竹野スノーケリングセンターでは、ウエットスーツとライフジャケットを着けて泳いでいる。スノーケリング胴衣ではないので50cmぐらいは潜れるだろう。少しは潜れるスノーケリングは健在である。ウエットスーツを着けてウエイトを着けなければ、危険なほどは潜れない。ただ、ウエットスーツは高価で、サイズをあわせなければいけない。そして、子供は成長が早いので、このようなセンターがないと無理だろう。
学校教育、臨海学校ならば可能である。そして、ウエットスーツならば、泳ぎの上達とともに、若干のウエイトを着けて潜るようになることもでき、緊急の時に、ウエイトを落として、対処する練習もできる。落としたウエイトも、決まったエリアの範囲であれば、確実に回収できる。

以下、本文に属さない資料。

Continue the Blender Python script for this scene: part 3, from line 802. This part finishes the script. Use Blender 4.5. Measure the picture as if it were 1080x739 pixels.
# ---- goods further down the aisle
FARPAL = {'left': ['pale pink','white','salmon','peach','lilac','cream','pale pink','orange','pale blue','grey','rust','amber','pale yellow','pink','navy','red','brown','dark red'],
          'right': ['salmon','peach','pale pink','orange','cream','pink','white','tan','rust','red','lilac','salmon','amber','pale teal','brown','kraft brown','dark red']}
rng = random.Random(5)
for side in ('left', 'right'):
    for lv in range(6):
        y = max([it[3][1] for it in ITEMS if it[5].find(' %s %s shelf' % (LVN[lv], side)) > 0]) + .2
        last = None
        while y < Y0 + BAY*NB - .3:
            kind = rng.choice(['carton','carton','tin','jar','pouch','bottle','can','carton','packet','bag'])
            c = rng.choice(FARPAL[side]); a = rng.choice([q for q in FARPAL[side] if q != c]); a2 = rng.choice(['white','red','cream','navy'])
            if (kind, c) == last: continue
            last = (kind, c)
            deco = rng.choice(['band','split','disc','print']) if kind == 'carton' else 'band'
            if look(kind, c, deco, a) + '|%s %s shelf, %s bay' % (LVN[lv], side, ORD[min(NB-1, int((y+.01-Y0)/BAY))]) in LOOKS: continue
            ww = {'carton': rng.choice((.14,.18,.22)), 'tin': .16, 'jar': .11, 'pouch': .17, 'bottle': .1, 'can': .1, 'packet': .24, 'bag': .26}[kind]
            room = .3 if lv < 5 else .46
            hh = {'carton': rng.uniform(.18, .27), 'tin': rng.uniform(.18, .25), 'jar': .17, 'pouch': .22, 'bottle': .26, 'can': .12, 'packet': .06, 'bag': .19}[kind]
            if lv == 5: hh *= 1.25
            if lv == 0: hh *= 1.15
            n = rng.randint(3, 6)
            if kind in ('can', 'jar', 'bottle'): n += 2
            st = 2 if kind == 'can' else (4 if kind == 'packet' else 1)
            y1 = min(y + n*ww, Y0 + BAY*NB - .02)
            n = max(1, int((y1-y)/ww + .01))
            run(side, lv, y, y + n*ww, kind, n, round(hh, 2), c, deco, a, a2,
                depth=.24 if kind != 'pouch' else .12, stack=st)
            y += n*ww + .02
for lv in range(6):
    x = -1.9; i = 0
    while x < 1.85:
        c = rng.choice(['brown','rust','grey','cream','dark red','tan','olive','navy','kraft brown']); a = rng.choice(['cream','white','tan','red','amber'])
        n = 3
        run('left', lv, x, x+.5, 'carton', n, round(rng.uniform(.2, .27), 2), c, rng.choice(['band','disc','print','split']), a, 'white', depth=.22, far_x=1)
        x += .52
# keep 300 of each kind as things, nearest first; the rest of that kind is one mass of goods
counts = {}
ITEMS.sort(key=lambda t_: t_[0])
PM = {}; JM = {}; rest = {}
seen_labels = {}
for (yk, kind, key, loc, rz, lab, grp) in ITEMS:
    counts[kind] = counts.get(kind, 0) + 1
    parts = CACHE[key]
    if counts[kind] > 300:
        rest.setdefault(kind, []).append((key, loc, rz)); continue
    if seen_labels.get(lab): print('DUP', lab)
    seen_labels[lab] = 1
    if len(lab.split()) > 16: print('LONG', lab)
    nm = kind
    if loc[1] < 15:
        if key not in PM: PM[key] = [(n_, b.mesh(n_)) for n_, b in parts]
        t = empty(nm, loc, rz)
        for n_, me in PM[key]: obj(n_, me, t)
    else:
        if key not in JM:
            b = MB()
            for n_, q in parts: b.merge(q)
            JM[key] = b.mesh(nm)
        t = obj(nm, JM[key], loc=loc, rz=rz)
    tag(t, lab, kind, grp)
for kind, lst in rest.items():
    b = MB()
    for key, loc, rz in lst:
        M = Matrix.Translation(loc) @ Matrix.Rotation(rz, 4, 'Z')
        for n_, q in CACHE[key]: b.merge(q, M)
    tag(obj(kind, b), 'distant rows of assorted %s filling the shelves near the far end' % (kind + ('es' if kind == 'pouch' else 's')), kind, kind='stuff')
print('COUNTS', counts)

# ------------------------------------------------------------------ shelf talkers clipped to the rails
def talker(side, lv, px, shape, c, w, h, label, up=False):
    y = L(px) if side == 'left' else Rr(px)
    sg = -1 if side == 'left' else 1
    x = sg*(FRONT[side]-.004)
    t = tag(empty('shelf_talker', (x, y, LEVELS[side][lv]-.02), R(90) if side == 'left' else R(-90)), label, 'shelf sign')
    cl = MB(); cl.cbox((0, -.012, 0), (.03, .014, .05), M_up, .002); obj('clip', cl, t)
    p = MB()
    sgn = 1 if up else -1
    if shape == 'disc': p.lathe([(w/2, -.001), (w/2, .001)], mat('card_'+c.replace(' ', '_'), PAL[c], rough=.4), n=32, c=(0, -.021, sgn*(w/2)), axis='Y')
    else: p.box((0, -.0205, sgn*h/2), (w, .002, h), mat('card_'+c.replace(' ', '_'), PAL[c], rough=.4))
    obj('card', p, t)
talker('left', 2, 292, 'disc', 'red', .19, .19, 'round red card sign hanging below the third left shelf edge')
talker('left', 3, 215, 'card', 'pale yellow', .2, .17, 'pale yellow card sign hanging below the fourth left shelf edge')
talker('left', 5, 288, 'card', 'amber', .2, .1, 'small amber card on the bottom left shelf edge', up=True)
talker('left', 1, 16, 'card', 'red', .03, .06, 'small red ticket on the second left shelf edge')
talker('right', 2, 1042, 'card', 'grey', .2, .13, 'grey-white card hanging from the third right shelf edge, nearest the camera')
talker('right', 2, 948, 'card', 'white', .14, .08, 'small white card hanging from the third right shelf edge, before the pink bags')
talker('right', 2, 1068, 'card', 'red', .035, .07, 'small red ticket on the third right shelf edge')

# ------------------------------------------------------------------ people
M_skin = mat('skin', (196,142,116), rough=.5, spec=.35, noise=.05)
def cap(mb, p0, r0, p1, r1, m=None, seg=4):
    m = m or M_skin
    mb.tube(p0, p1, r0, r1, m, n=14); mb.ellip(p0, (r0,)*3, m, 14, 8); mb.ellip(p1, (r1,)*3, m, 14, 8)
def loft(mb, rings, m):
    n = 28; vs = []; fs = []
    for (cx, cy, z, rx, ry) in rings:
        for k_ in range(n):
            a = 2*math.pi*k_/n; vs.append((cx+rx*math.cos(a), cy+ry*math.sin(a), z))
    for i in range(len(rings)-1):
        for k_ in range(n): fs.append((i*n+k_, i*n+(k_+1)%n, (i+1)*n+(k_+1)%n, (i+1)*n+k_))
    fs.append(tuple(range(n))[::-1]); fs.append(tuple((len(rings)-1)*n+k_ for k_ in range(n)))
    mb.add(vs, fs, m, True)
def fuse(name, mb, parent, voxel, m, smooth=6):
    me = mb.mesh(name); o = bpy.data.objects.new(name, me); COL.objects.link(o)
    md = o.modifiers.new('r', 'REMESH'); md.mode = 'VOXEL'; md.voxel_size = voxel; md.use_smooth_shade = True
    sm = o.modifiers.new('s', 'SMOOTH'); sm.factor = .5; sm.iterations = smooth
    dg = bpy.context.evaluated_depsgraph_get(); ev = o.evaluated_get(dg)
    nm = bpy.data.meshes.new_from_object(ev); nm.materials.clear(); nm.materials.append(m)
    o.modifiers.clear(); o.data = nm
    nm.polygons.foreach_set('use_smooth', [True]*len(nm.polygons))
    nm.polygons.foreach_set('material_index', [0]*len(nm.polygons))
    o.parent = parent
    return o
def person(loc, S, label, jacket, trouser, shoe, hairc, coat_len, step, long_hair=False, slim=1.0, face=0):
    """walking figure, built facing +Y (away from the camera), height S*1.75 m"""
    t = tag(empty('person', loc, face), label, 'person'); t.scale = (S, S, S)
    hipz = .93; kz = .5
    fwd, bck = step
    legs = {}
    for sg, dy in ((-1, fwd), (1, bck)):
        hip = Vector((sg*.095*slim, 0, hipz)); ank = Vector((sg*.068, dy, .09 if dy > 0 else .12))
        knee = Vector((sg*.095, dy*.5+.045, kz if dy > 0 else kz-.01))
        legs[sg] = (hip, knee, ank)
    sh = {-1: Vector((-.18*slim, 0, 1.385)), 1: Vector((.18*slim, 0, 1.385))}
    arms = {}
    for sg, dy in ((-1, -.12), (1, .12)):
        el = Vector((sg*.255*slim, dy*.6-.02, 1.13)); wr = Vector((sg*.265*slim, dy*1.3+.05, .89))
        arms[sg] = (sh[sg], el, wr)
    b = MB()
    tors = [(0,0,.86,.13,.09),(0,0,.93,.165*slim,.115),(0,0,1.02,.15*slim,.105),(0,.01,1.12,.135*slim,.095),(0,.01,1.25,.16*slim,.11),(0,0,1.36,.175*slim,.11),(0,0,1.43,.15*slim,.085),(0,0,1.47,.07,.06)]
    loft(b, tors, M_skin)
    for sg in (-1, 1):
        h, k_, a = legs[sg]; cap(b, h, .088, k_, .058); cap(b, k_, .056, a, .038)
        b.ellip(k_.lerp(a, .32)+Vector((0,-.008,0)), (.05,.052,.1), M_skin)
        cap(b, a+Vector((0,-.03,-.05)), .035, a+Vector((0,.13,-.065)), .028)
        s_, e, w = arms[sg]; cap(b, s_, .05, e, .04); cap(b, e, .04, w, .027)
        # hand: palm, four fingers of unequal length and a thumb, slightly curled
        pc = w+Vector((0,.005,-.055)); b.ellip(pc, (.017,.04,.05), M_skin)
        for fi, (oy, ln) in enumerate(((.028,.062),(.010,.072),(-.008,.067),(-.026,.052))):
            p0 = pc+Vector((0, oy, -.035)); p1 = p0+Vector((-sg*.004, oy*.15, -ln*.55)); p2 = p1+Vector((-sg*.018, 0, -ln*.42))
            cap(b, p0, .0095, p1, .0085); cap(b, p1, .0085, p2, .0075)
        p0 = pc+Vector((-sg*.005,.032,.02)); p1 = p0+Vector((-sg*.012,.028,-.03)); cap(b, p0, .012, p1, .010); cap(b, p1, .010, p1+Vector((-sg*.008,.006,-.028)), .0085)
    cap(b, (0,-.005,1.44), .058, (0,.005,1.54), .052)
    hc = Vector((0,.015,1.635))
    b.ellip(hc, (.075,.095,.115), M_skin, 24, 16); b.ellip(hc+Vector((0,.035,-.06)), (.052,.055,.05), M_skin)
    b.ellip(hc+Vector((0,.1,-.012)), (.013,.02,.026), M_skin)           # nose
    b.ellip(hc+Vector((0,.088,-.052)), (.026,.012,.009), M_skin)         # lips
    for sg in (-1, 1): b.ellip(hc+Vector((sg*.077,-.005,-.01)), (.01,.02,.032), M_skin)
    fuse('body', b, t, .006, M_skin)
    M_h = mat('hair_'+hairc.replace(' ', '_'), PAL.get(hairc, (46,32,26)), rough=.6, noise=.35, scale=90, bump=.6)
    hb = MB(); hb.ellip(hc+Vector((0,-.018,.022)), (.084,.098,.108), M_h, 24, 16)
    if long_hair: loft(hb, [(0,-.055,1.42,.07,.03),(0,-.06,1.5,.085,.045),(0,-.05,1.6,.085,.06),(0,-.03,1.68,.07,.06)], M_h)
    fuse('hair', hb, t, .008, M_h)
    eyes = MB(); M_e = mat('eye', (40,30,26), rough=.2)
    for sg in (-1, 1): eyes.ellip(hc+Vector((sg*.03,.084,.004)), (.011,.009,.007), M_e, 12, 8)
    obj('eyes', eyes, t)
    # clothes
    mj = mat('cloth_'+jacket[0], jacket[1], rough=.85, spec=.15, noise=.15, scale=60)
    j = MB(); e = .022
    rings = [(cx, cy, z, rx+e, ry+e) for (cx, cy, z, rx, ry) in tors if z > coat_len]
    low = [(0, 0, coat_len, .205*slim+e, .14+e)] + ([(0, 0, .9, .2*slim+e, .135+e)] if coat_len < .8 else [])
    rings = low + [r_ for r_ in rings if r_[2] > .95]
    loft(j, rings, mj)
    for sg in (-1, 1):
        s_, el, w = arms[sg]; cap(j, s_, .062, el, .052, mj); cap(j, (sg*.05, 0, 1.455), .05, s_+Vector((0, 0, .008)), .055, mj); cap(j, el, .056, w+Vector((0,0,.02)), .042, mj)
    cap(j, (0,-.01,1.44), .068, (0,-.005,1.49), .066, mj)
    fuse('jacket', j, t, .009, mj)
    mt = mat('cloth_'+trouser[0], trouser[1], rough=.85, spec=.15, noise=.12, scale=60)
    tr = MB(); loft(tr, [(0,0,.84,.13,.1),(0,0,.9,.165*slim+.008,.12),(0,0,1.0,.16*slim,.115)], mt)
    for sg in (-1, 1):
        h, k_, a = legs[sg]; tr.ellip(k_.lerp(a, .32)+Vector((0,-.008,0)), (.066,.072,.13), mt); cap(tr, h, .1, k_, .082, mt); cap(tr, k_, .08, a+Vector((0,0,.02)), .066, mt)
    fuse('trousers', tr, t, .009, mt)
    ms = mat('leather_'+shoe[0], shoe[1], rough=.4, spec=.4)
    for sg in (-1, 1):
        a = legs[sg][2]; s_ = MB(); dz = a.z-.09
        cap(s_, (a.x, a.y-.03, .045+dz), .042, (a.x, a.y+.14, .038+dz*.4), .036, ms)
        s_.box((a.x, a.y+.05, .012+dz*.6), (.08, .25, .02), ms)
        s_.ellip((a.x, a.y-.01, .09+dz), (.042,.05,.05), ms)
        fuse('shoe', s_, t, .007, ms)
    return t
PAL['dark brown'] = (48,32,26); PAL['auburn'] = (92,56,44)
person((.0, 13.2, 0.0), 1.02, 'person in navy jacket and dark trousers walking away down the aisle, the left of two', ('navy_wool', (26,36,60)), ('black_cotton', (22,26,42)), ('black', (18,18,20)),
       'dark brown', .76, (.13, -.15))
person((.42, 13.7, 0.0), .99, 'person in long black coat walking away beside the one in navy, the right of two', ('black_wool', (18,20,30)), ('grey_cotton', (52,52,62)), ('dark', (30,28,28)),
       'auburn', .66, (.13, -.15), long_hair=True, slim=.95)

胴衣を着けた浮き漂うスノーケリングから、胴衣を脱いで、少し、3mぐらい潜れるスノーケリングに脱皮することができる。実はこのことは 200年に行われたエコツーリズムシンポジウムでの発表にも提案されていた。 また、学生クラブなどで、スクーバダイビングに先駆けての練習としてのスキンダイビングは、スクーバに移行してからのAGEを防ぐために、息を吐き出しながらのディスプレースメント浮上を行わせる。この方式では5mを超えると、ブラックアウトの可能性が高くなる。限度を超したためのブラックアウトである。ローカルルールとして、2mを超えないスキンダイビング、学生のスクーバダイビング練習のための、またタンクを背負えなくなった高齢者のための、5mを超えないスキンダイビングを考えて行きたい。
一方で、10mまでのスキンダイビングをインストラクターの指導のもとで、きっちりと練習することもわるくはない。
5mを超え、10mまで潜るスキンダイビングは、きっちりとした指導を受ける必要がある。スキンダイビングの範囲は水深10mまでだが、自由に楽しく、遊ぶのは5mまでである。昔、それをスノーケリングとよんだ。